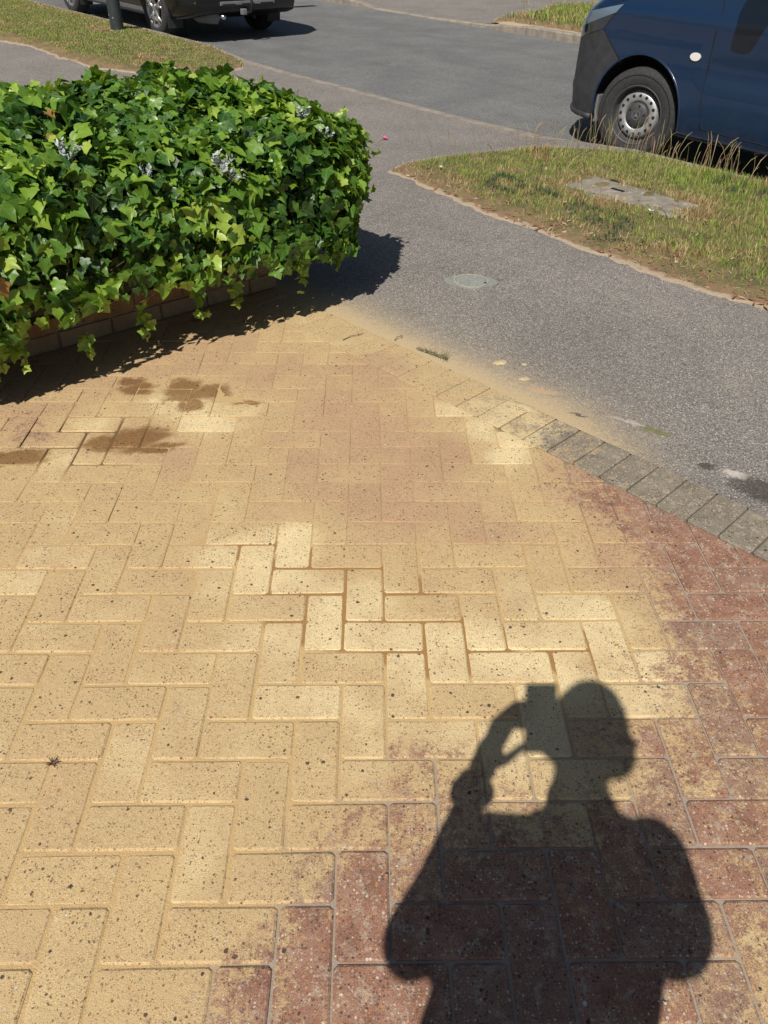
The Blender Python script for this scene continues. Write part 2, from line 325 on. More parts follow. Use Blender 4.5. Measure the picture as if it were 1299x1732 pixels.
def blade_material():
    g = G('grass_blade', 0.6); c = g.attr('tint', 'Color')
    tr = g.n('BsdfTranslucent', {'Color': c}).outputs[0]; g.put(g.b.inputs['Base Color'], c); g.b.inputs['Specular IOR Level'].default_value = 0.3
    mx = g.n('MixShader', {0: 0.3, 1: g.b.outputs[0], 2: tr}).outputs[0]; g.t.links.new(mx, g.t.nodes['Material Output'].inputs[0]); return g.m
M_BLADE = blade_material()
def leaf_material():
    g = G('ivy_leaf', 0.42); tint = g.attr('tint'); uv = g.n('TexCoord').outputs['UV']; p = g.pos()
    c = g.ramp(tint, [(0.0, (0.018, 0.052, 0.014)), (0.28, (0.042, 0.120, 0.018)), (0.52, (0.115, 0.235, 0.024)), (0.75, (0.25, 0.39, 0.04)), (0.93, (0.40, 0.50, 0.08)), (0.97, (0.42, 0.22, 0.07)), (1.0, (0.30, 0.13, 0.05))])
    x = g.n('SeparateXYZ', {0: uv}); u, v = x.outputs[0], x.outputs[1]
    ang = g.math('ARCTAN2', u, g.math('ADD', v, 0.02)); rad = g.math('SQRT', g.math('ADD', g.math('MULTIPLY', u, u), g.math('MULTIPLY', v, v)))
    wr = g.math('ABSOLUTE', g.math('WRAP', ang, 0.46, -0.46)); d = g.math('MULTIPLY', wr, rad)
    vein = g.rng(d, 0.012, 0.035, 1, 0)
    c = g.mix(g.rng(g.noise(p, 90, 3), 0.35, 0.7, 0, 0.3), c, g.mix(1, c, (0.6, 0.7, 0.6), 'MULTIPLY'))
    c = g.mix(g.math('MULTIPLY', vein, 0.45), c, g.mix(0.55, c, (0.30, 0.40, 0.14)))
    g.put(g.b.inputs['Base Color'], c); g.b.inputs['Specular IOR Level'].default_value = 0.5
    g.put(g.b.inputs['Roughness'], g.rng(g.noise(p, 60, 2), 0.3, 0.7, 0.34, 0.52))
    g.put(g.b.inputs['Normal'], g.bump(d, 0.25, 0.004))
    tr = g.n('BsdfTranslucent', {'Color': g.mix(1, c, (1.6, 1.5, 0.6), 'MULTIPLY')}).outputs[0]
    mx = g.n('MixShader', {0: 0.28, 1: g.b.outputs[0], 2: tr}).outputs[0]; g.t.links.new(mx, g.t.nodes['Material Output'].inputs[0]); return g.m
M_LEAF = leaf_material()
M_STEM = plain('ivy_stem', (0.10, 0.062, 0.032), 0.8, 0.2)
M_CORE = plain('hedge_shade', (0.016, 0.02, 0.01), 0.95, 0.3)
M_SILVER = plain('silver_leaf', (0.42, 0.46, 0.44), 0.8, 0.1)
M_SMALL = plain('small_leaf', (0.06, 0.15, 0.035), 0.5, 0.3, 8)
M_PINK = plain('pink_petal', (0.72, 0.10, 0.26), 0.6, 0.15)
M_PALEPINK = plain('pale_pink_bud', (0.62, 0.30, 0.30), 0.6, 0.15)
M_DRY = plain('dry_leaf', (0.40, 0.22, 0.09), 0.8, 0.25)
M_TWIG = plain('twig', (0.13, 0.085, 0.05), 0.85, 0.2)
M_SPRIG = plain('green_sprig', (0.11, 0.115, 0.045), 0.7, 0.25)

def paint(name, c, coat=1.0, rough=0.35, metal=0.0, dirt=0.25):
    g = G(name); o = g.n('TexCoord').outputs['Object']; n1 = g.noise(o, 2.2, 5, 0.65); n2 = g.noise(g.scale(o, (9, 9, 1.2)), 1.5, 5, 0.6)
    z = g.n('SeparateXYZ', {0: o}).outputs[2]
    dust = g.math('MULTIPLY', g.math('ADD', g.rng(n1, 0.4, 0.75, 0, 0.5), g.rng(n2, 0.5, 0.75, 0, 0.5)), g.rng(z, 0.15, 1.1, dirt*1.6, dirt*0.5))
    cc = g.mix(dust, c, (0.20, 0.17, 0.13))
    r = g.mix(dust, (rough,)*3, (0.75,)*3)
    return g.fin(cc, r, Metallic=metal, **{'Coat Weight': g.rng(dust, 0, 0.4, coat, coat*0.35), 'Coat Roughness': 0.06})
M_BLUE = paint('blue_van_paint', (0.0018, 0.019, 0.060), 1.0, 0.28, 0.0, 0.03)
M_BLACKPAINT = paint('black_car_paint', (0.004, 0.005, 0.007), 0.3, 0.3, 0.0, 0.02)
M_PLASTIC = plain('black_plastic', (0.034, 0.036, 0.040), 0.58, 0.25, 14)
M_RUBBER = plain('tyre_rubber', (0.030, 0.030, 0.031), 0.85, 0.3, 50)
M_DARK = plain('dark_void', (0.006, 0.006, 0.007), 0.9, 0.1)
M_STEEL = plain('wheel_steel', (0.40, 0.40, 0.40), 0.45, 0.2, 20, Metallic=0.55)
M_HUB_RIMSHADE = plain('hub_plastic_and_rim_shade', (0.05, 0.05, 0.052), 0.55, 0.2, 30)
M_ALLOY = plain('alloy', (0.50, 0.49, 0.48), 0.35, 0.2, 25, Metallic=0.8)
M_GREYPLASTIC = plain('grey_plastic', (0.16, 0.165, 0.17), 0.55, 0.15, 20)
M_CHROME = plain('chrome', (0.75, 0.75, 0.76), 0.15, 0.05, 20, Metallic=1.0)
M_RED = plain('red_reflector', (0.42, 0.012, 0.022), 0.25, 0.1, 60, **{'Coat Weight': 1.0})
M_CLEAR = plain('white_lens', (0.78, 0.77, 0.72), 0.3, 0.05, 60, **{'Coat Weight': 1.0})
def glass(name, c, rough=0.05): return plain(name, c, rough, 0.05, 3, **{'Coat Weight': 1.0, 'Specular IOR Level': 0.8})
M_LAMPGLASS = glass('headlamp_dark', (0.018, 0.026, 0.036)); M_LAMPREFLECT = glass('headlamp_painted_reflection', (0.13, 0.19, 0.25), .12); M_GLASS = glass('tinted_glass', (0.012, 0.016, 0.018))
M_POST = plain('lamp_post_paint', (0.028, 0.038, 0.038), 0.5, 0.2, 12)
M_SKIN = plain('skin', (0.50, 0.29, 0.20), 0.55, 0.08); M_SHIRT = plain('shirt_cloth', (0.10, 0.12, 0.16), 0.9, 0.1); M_TROUSER = plain('trouser_cloth', (0.05, 0.05, 0.055), 0.9, 0.1)
M_HAIR = plain('hair', (0.03, 0.02, 0.014), 0.7, 0.2); M_PHONE = plain('phone_shell', (0.03, 0.03, 0.033), 0.3, 0.1)

# ---------------------------------------------------------------- sand coverage measured over the paving (x, y, cover, tone)
CTL = [tuple(map(float, t.split(','))) for t in "0.10,-0.25,0.80,0.10;0.18,-0.17,0.90,0.10;0.03,-0.01,1.00,0.05;0.31,-0.07,0.90,0.00;0.45,-0.05,0.75,0.00;0.37,-0.15,0.70,0.00;0.44,-0.21,0.40,0.20;0.55,-0.01,0.40,0.20;0.59,0.05,0.45,0.10;0.56,-0.17,0.08,0.20;0.64,-0.17,0.10,0.20;0.66,-0.07,0.15,0.20;0.66,-0.26,0.05,0.20;0.35,-0.25,0.45,0.20;0.25,-0.26,0.60,0.10;0.49,-0.26,0.15,0.20;0.75,0.07,0.30,0.20;0.58,0.16,0.70,0.00;0.69,0.13,0.35,0.10;0.80,0.15,0.30,0.10;0.49,0.14,0.95,0.00;0.14,0.18,1.00,0.05;-0.03,0.33,1.00,0.10;0.30,0.33,1.00,0.00;0.63,0.30,0.90,-0.10;0.83,0.28,0.75,-0.20;0.95,0.26,0.60,-0.10;0.96,0.50,0.90,-0.50;1.12,0.44,0.85,-0.40;1.24,0.37,0.60,-0.20;1.22,0.58,0.75,-0.40;1.33,0.54,0.60,-0.30;1.39,0.41,0.30,0.00;1.34,0.24,0.25,0.10;1.50,0.32,0.20,0.10;1.52,0.58,0.10,0.20;1.61,0.50,0.15,0.20;1.52,0.80,0.20,0.60;1.69,0.82,0.05,0.40;1.60,0.66,0.05,0.20;1.34,0.80,0.55,0.60;1.31,0.95,0.65,0.80;1.50,1.03,0.15,0.50;1.62,0.95,0.05,0.50;1.18,1.01,0.80,0.40;1.11,0.80,0.85,0.20;1.17,0.68,0.80,-0.20;1.05,0.95,0.90,0.70;0.80,1.07,0.95,0.80;0.65,1.09,0.95,0.90;0.92,1.32,0.95,0.90;0.71,1.46,0.95,0.90;0.53,1.62,0.95,0.80;0.72,1.98,0.95,0.80;1.08,1.50,0.85,-0.40;1.12,1.35,0.85,-0.40;1.29,1.28,0.40,0.60;1.35,1.12,0.30,0.50;0.79,0.82,0.95,0.30;0.66,0.90,0.95,0.60;0.70,0.71,1.00,-0.40;0.57,0.58,1.00,-0.50;0.45,0.90,1.00,-0.50;0.35,0.80,1.00,-0.40;0.80,0.54,1.00,-0.40;0.86,0.69,0.95,0.10;1.01,0.66,0.90,0.10;0.35,1.10,0.95,0.30;0.17,1.10,0.95,0.30;-0.06,0.96,0.95,0.05;-0.26,0.96,0.95,0.05;-0.15,0.71,1.00,0.00;0.11,0.60,1.00,0.10;-0.15,1.16,0.80,0.35;0.04,1.32,0.95,0.60;-0.13,1.46,0.90,0.70;0.10,1.54,1.00,-0.50;-0.03,1.66,1.00,-0.40;0.19,1.62,1.00,-0.20;0.27,1.88,0.85,0.70;0.01,2.08,0.80,0.65;-0.20,1.98,0.75,0.60;-0.46,1.70,0.50,0.70;-0.57,1.58,0.45,0.70;-0.47,1.46,0.35,0.50;-0.32,1.58,1.00,-0.30;-0.34,1.32,0.95,-0.20;-0.47,1.32,0.95,0.20;-0.21,1.39,1.00,-0.10;0.22,2.30,0.95,0.40;0.45,2.40,1.00,0.00;0.55,2.31,1.00,0.00;0.38,1.39,0.90,0.60;0.27,1.28,0.90,0.40;0.48,1.25,0.90,0.70;0.96,-0.07,0.12,0.10;1.15,-0.18,0.10,0.10;1.03,-0.27,0.10,0.10;1.34,-0.08,0.20,0.10;1.32,-0.23,0.35,0.10;0.84,-0.22,0.10,0.10;1.17,-0.27,0.30,0.10;1.05,-0.05,0.30,0.00;1.33,0.04,0.20,0.10;0.99,0.10,0.40,0.00;1.13,0.20,0.50,0.00;0.65,2.31,0.95,0.10;0.84,2.08,0.90,0.10;0.97,1.84,0.75,0.10;1.15,1.66,0.70,-0.20;1.24,1.58,0.75,-0.40;1.34,1.46,0.35,0.00;1.48,1.28,0.15,0.00;1.62,1.12,0.08,0.00;1.76,0.95,0.06,0.00;-0.39,1.83,0.70,0.60;-0.61,1.88,0.60,0.60;-0.15,2.30,0.80,0.50".split(';')]
def field(x, y):
    a = b = w = 0.0
    for (cx, cy, c, t) in CTL:
        d2 = (x-cx)**2+(y-cy)**2+0.0035; k = d2**-1.75; w += k; a += c*k; b += t*k
    a /= w; b /= w
    far = sstep(0.3, 1.2, max(0, -0.3-y) + max(0, x-1.7) + max(0, -0.6-x)*0.5)
    return a*(1-far)+0.15*far, b
ED = Vector((0.7327, 0.6806, 0)).normalized(); EA = Vector((-ED.y, ED.x, 0)); EIN = 1.8555; EOUT = EIN+0.198   # edging course frame
WALL_S = 2.03

# ================================================================ SETTING
def zg(n, s): return zroad(s)-0.35
grid_sheet('ground', -400, 400, -400, 400, 40, 40, zg, M_EARTH)['kind'] = 'structure'
def foot_start(s):                  # the asphalt butts against the edging course, or the garden wall past the corner
    k = (EOUT+0.0015-s*EV.dot(ED))/NV.dot(ED); return k if s < 2.12 else 1.96
def footway_mesh():
    a, b = 60, 480; v = []
    for j in range(b+1):
        s_ = -14+40*j/b; n0 = foot_start(s_)
        for i in range(a+1): n_ = n0+(KNF(s_)-n0)*i/a; v.append(P(n_, s_, zfoot(n_, s_)-0.004))
    return v, [[j*(a+1)+i, j*(a+1)+i+1, (j+1)*(a+1)+i+1, (j+1)*(a+1)+i] for j in range(b) for i in range(a)]
fo = mk('footway', *footway_mesh(), M_FOOT, None, True)
fo['kind'] = 'structure'
vals = []
for v in fo.data.vertices:
    n, s = ns(v.co.x, v.co.y); d = v.co.dot(ED)-EOUT
    near = math.exp(-max(0, d)/0.17)
    al = sstep(-0.3, 0.5, s)*0.75+0.06
    al *= 1-0.75*sstep(1.9, 2.6, s)
    vals.append(near*al*1.05 + 0.12*math.exp(-max(0, d)/0.9)*sstep(-0.6, 0.6, s)*(1-sstep(2.2, 3.2, s)))
fattr(fo.data, 'dust', vals)
rd = grid_sheet('road', 5.15, 10.62, -40, 60, 0.6, 1.0, lambda n, s: zroad(s), M_ROAD); rd['kind'] = 'structure'
ff = grid_sheet('far_footway', 10.73, 24, -40, 60, 0.8, 1.0, lambda n, s: zroad(s)+fkerbh(s)*(1 if n < 11.4 else 1)-0.004, M_FOOT); ff['kind'] = 'structure'
fattr(ff.data, 'dust', [0.0]*len(ff.data.vertices))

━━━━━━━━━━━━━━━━

# [Problem statement]
Restate each line from the start of the listing through the line bearing "M_STEM = plain('ivy_stem', (0.10, 0.062, 0.032), 0.8, 0.2)" word for word. Drop the pictures.

# [Result of the task]
The Blender Python script for this scene continues. Write part 2, from line 325 on. More parts follow. Use Blender 4.5. Measure the picture as if it were 1299x1732 pixels.
def blade_material():
    g = G('grass_blade', 0.6); c = g.attr('tint', 'Color')
    tr = g.n('BsdfTranslucent', {'Color': c}).outputs[0]; g.put(g.b.inputs['Base Color'], c); g.b.inputs['Specular IOR Level'].default_value = 0.3
    mx = g.n('MixShader', {0: 0.3, 1: g.b.outputs[0], 2: tr}).outputs[0]; g.t.links.new(mx, g.t.nodes['Material Output'].inputs[0]); return g.m
M_BLADE = blade_material()
def leaf_material():
    g = G('ivy_leaf', 0.42); tint = g.attr('tint'); uv = g.n('TexCoord').outputs['UV']; p = g.pos()
    c = g.ramp(tint, [(0.0, (0.018, 0.052, 0.014)), (0.28, (0.042, 0.120, 0.018)), (0.52, (0.115, 0.235, 0.024)), (0.75, (0.25, 0.39, 0.04)), (0.93, (0.40, 0.50, 0.08)), (0.97, (0.42, 0.22, 0.07)), (1.0, (0.30, 0.13, 0.05))])
    x = g.n('SeparateXYZ', {0: uv}); u, v = x.outputs[0], x.outputs[1]
    ang = g.math('ARCTAN2', u, g.math('ADD', v, 0.02)); rad = g.math('SQRT', g.math('ADD', g.math('MULTIPLY', u, u), g.math('MULTIPLY', v, v)))
    wr = g.math('ABSOLUTE', g.math('WRAP', ang, 0.46, -0.46)); d = g.math('MULTIPLY', wr, rad)
    vein = g.rng(d, 0.012, 0.035, 1, 0)
    c = g.mix(g.rng(g.noise(p, 90, 3), 0.35, 0.7, 0, 0.3), c, g.mix(1, c, (0.6, 0.7, 0.6), 'MULTIPLY'))
    c = g.mix(g.math('MULTIPLY', vein, 0.45), c, g.mix(0.55, c, (0.30, 0.40, 0.14)))
    g.put(g.b.inputs['Base Color'], c); g.b.inputs['Specular IOR Level'].default_value = 0.5
    g.put(g.b.inputs['Roughness'], g.rng(g.noise(p, 60, 2), 0.3, 0.7, 0.34, 0.52))
    g.put(g.b.inputs['Normal'], g.bump(d, 0.25, 0.004))
    tr = g.n('BsdfTranslucent', {'Color': g.mix(1, c, (1.6, 1.5, 0.6), 'MULTIPLY')}).outputs[0]
    mx = g.n('MixShader', {0: 0.28, 1: g.b.outputs[0], 2: tr}).outputs[0]; g.t.links.new(mx, g.t.nodes['Material Output'].inputs[0]); return g.m
M_LEAF = leaf_material()
M_STEM = plain('ivy_stem', (0.10, 0.062, 0.032), 0.8, 0.2)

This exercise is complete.